Theory Time Developed Summary
Ransom Theory 200s When Adam and Eve sinned in the Garden of Eden, the Devil gained power over and “lordship” of the fallen human race. Human beings were, therefore, enslaved in sin to Satan. In order to rescue the fallen human race, God had to provide a ransom to the Devil so that the devil would release them back to God.
Christus Victor 200s-600s Similar to the Ransom Theory, human beings have been held under the dominion of Satan ever since Adam and Eve ate the forbidden fruit and committed the original sin. To save the people, God sent Jesus into battle with the powers of evil. According to Aulén, “the work of Christ is first and foremost a victory over the powers which hold mankind in bondage: sin, death, and the devil.”

 

Satisfaction Theory Anselm developed this theory to address what he saw as inadequacies in the Ransom Theory. Anselm states that God is the moral governor of the universe and that humans as God’s creatures owe God absolute obedience. Humans sinned (Adam) by disobeying God and, therefore, withholding the honor due to God. In doing so, they have offended God.  God, who is Righteous, can’t just forgive this sin without receiving satisfaction for God’s own offended honor. Therefore, Jesus was offered up as a sacrifice to satisfy God’s offended honor.

 

Penal Substitution Theory 1500s Builds upon Anselm’s Satisfaction Theory of Atonement. The Reformers agreed that Jesus Christ (God-human) is the only one who could perfectly satisfy the justice of God, by being punished for humanity’s sins. The Reformers changed the language of sin from “insult to God’s honor” to “sin as the breaking of God’s law.”

 

Many of us who grew up in the church learned one of these theories from our pastor, depending on the denomination we were in.

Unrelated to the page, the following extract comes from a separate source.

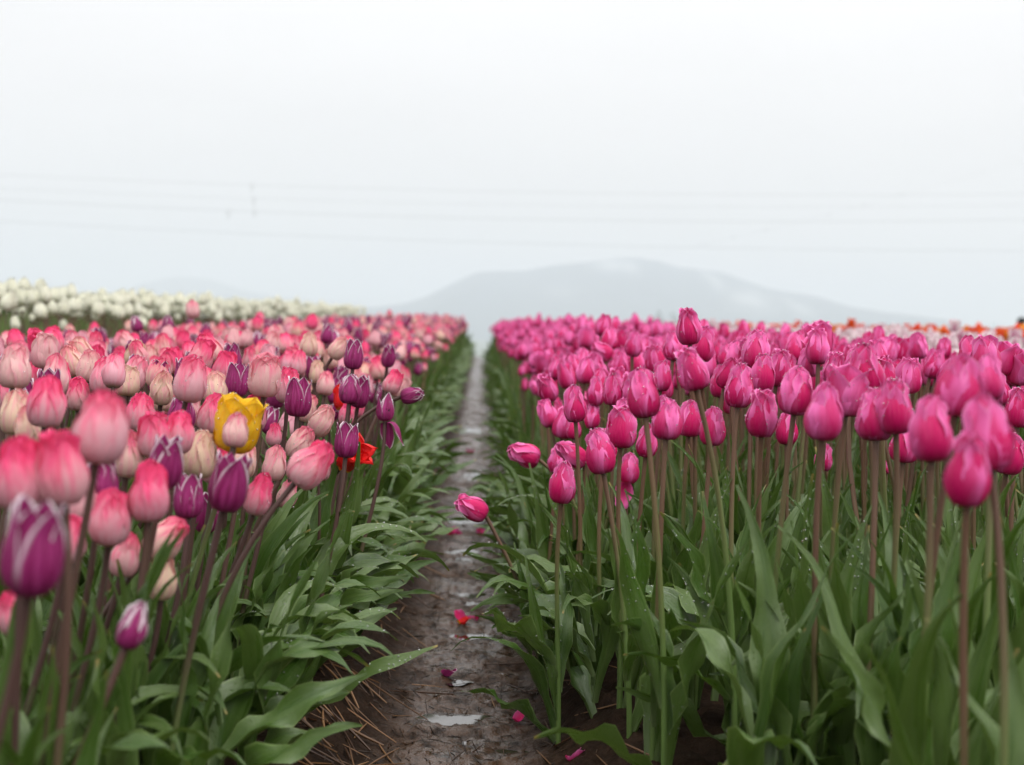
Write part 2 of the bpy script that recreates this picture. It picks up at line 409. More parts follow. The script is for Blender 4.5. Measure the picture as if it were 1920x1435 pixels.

This is VERY important. Very faithful, learned men (I’m speaking of the distant past) who were devoted to Christ developed these theories based on their own understanding of Scripture. So, for example, Calvin read these words in 1st Peter 2:24, which state that Christ “himself bore [or “carried up”] our sins in his body on the tree” (NIV) and ended up with a theory that Christ was our substitute on the cross and, therefore, we need never die because Christ died for us. The Apostle Paul, though, had a different understanding. He believed that because Christ died, we ALSO MUST die. For Paul, it was very important that humans must PARTICIPATE in the work of atonement, and, therefore, saying that Christ accomplished it on his own as our replacement did not work for him. Paul wrote in Romans 6: “Or aren’t you aware that all of us who were baptized into Christ Jesus were baptized into his death? We therefore were buried with him through baptism into death, in order that, just as Christ was raised from the dead through the glory of God, we too may walk in newness of life.”

Since those early days, other learned people (no longer only men), devoted to Christ, have developed or modified theories of atonement based on their own understanding of Scripture.

Personally, I didn’t even know there were other theories of atonement until I went to seminary. I always thought that the New Testament, if you knew how to read it correctly, laid it all out and anyone with a little faith and intelligence could map out the theory. The RIGHT theory. Now I see that not only does scripture not do that, it doesn’t even try to.

Over time, as I mentioned, I began to move toward an understanding of Jesus’s work on the cross as the deepest expression of God’s love. I do believe that, left to our own devices, humans are often sinful, living in ways that reject the example of Jesus. I admit that I am a sinner. I think Jesus’s life, death, and resurrection offer me a way of living “at-one-ment” with God that is, again, based in God’s love for me through Jesus Christ, and not based in a formula for satisfying the anger of God that was kindled in the Garden of Eden. Jesus showed us an example of how to love God, neighbor and selves with our whole hearts, AND even in the face of death his faithfulness to his mission and to God did not waiver.

When I was young, I didn’t look at any of this from a logic standpoint, nor did I carry it through to its logical conclusion. I felt SO LOVED that God would DO THAT (sacrifice Jesus) for ME! I thought my heart would explode! I was overcome by the reality of GRACE. It didn’t bother me that I was being saddled with “original sin,” the sin of Adam and Eve, because at the very same time I learned that I was guilty of it, I learned that I was forgiven of it!

But as I studied more, lived more, and yes, became a parent myself, it began to really wear on me that God had intentionally created a plan that involved the death of God’s child. I mean, I would die for my kids, any or all of them, in a slow and painful way and more than once if it would save them. And I understood that THAT is what God would do for me! But the difference is that I would NOT sacrifice any one of my children willingly for the other. I would do everything possible and half of what’s impossible to save them all. I know I am NOT God, and God’s ways are NOT my ways. But GOD IS LOVE! And the theory of God’s willingly sacrificing Jesus (especially if it was out of some need to satisfy God’s offended honor) just didn’t hold up under the light of my adult experiences.

Do I believe God sent Jesus to earth? YES! But to LIVE not to DIE. To show people what a life lived in love for God and fellow humans could look like. Did God know it was a risk? Yes. Because people are often selfish and small minded and power hungry and swayed by the crowds (“crucify him!”). But God took the chance because God’s love for us is so great.

The result? A heartbreaking death on the cross. But BEFORE that? A life lived as an example of how to love God, neighbor, and selves with our whole heart. And AFTER that? A paradigm shattering, world saving Resurrection that promises human beings that we, too, can triumph over the ways of the world and live in perfect love (and yes, obedience) to God. Jesus showed us how.